The Multidimensionality of national belonging: patterns and implications for immigrants’ naturalisation intentions

When:
October 21, 2021 @ 12:00 pm – 1:00 pm Europe/Rome Timezone
2021-10-21T12:00:00+02:00
2021-10-21T13:00:00+02:00
Where:
Sala Triaria, Villa Schifanoia
A Global Citizenship seminar series which will discuss research findings that suggest that citizenship for immigrants to France has value as national identity, and as a means to greater acceptance and integration.
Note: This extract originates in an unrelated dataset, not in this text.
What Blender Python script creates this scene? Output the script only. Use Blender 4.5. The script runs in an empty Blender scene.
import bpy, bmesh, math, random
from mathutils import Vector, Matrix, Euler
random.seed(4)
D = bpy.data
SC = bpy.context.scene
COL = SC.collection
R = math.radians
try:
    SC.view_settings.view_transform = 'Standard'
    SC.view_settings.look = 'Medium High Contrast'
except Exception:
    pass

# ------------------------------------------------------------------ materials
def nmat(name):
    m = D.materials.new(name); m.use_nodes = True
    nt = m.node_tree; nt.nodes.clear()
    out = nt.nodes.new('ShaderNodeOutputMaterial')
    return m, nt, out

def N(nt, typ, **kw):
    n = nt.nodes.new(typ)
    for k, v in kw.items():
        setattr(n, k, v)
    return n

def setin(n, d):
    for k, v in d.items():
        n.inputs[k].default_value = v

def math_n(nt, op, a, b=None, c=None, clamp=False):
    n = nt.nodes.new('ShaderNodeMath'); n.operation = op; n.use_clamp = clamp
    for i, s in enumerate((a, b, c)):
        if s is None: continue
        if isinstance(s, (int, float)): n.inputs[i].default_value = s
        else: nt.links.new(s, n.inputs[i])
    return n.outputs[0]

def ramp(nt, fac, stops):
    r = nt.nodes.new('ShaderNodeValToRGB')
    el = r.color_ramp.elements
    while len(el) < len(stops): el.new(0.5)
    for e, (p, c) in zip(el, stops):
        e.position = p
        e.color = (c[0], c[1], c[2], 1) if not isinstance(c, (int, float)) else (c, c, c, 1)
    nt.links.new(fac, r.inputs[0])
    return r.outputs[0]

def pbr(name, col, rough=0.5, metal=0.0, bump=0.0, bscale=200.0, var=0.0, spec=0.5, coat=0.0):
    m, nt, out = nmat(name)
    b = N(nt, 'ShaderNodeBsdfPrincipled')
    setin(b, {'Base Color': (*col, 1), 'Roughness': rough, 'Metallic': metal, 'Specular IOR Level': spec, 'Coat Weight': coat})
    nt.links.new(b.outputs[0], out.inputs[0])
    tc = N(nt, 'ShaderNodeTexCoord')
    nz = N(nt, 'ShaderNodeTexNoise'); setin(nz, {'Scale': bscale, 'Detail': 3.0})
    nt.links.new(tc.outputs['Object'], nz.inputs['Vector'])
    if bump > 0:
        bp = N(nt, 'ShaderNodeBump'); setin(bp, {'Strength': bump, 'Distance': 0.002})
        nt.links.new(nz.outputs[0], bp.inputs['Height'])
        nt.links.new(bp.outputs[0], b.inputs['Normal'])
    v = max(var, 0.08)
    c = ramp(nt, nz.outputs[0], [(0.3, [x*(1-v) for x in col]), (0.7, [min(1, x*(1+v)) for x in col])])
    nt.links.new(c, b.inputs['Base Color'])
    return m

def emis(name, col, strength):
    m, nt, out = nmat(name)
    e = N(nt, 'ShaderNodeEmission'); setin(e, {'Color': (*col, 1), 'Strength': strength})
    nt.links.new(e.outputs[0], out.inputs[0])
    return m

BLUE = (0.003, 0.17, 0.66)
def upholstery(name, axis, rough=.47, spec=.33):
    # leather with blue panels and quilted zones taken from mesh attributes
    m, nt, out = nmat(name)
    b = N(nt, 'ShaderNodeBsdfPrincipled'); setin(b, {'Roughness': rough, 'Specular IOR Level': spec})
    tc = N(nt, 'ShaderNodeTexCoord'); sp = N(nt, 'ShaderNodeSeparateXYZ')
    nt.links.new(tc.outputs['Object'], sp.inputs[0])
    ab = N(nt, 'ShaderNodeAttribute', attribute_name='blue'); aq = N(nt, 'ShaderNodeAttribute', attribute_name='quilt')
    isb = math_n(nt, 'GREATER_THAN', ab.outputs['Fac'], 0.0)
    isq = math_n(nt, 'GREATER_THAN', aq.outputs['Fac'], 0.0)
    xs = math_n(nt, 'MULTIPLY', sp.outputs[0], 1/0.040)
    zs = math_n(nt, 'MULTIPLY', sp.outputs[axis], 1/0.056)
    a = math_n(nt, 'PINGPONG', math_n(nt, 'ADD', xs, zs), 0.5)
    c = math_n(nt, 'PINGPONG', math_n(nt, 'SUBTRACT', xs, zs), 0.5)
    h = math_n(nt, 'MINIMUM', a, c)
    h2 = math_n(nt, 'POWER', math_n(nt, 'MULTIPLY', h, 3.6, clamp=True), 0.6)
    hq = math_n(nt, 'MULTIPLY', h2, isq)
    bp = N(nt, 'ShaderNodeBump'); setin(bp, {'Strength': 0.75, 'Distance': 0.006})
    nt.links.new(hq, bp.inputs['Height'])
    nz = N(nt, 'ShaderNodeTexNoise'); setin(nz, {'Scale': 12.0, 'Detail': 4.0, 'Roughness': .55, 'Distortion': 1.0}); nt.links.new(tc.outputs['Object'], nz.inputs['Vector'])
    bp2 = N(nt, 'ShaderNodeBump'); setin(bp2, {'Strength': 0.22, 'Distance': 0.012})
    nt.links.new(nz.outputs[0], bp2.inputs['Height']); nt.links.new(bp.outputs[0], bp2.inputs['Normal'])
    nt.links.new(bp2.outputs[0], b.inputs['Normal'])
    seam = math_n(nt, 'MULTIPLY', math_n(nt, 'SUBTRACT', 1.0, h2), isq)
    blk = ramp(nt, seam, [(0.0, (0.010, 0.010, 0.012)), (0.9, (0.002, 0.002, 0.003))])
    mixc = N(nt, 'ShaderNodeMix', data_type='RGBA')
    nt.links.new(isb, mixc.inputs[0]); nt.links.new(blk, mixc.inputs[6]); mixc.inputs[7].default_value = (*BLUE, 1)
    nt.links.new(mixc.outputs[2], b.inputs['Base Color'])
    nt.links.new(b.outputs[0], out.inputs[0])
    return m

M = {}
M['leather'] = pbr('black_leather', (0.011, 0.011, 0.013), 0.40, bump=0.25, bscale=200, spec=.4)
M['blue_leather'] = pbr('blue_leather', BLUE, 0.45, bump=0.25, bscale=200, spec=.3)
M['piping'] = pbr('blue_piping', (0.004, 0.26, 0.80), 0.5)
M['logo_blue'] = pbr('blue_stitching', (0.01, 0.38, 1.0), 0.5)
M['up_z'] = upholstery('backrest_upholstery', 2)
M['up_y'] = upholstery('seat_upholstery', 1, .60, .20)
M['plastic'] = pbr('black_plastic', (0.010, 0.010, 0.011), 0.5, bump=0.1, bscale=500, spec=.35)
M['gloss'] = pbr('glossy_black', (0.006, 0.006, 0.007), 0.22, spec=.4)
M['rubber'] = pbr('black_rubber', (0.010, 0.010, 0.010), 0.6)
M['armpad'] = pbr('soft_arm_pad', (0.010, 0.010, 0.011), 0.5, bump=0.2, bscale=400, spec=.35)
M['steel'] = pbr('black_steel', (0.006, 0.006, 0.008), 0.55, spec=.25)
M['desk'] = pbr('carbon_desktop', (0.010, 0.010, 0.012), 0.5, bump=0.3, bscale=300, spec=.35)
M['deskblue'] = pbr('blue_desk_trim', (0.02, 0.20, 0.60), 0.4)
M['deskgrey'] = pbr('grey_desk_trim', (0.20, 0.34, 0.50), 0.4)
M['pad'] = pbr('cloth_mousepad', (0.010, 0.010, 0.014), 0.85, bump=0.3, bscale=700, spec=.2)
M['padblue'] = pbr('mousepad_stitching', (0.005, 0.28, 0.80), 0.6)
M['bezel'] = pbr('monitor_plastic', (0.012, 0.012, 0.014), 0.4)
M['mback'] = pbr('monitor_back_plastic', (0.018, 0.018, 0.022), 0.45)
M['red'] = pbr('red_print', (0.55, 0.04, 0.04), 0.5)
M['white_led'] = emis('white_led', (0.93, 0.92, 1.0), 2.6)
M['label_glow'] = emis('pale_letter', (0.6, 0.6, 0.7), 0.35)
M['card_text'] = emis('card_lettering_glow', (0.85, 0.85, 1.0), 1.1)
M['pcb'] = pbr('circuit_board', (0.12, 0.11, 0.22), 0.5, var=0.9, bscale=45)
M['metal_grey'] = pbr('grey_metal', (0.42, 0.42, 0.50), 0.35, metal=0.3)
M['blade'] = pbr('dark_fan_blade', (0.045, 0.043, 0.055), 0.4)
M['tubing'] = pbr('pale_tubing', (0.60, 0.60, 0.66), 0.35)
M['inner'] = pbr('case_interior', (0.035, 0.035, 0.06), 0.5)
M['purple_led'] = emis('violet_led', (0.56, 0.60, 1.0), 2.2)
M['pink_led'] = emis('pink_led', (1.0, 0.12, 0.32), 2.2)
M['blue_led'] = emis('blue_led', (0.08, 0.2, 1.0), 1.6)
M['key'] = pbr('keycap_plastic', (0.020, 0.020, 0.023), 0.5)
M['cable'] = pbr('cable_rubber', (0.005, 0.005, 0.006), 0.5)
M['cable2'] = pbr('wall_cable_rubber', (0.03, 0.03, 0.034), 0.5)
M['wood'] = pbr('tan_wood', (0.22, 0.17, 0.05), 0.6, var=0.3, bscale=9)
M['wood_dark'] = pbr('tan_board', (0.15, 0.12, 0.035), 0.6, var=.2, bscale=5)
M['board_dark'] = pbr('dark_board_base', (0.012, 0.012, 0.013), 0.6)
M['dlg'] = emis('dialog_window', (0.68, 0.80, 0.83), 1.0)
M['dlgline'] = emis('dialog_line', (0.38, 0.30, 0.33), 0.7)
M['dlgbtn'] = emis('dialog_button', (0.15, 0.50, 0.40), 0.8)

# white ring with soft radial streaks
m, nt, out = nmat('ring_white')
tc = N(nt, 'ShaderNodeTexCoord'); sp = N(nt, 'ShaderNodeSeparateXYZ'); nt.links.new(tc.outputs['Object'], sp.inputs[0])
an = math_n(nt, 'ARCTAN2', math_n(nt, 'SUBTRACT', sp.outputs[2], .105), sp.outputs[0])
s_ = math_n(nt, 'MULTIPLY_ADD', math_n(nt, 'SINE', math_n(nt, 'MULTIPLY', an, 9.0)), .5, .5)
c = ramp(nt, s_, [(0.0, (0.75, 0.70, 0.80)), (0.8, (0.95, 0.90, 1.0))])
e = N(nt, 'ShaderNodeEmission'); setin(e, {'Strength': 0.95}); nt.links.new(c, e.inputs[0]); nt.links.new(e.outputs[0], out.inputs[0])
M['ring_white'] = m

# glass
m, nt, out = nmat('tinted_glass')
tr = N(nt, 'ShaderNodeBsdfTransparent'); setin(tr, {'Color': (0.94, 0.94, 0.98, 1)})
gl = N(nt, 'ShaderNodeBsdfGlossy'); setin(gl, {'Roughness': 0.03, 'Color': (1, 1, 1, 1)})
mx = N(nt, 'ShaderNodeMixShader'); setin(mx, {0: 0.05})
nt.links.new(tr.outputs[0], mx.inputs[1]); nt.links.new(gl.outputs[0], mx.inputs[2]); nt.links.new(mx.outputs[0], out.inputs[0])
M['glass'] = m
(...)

Drawing on the Trajectories and Origins Survey, the paper that will be presented in this Globalcit seminar session investigates how national sense of belonging shapes immigrants’ intention to naturalise in France. We exploit rich information about subjective national identity, recognition by others, and perceived discrimination to build a multidimensional construct of belonging using a latent class model. We show that immigrants’ sense of belonging articulates in five different ways, ranging from full belonging to exclusion. We then explore how different belonging types are related to naturalisation intentions. Naturalisation intentions are highest among those who feel they fully belong, and lowest among those who feel fully excluded. Yet, migrants whose strong sense of national belonging is undermined by the absence of recognition by others and by the experience of racism and discrimination are also highly motivated to naturalise. These findings suggest that citizenship for immigrants to France has value as national identity, and as a means to greater acceptance and integration.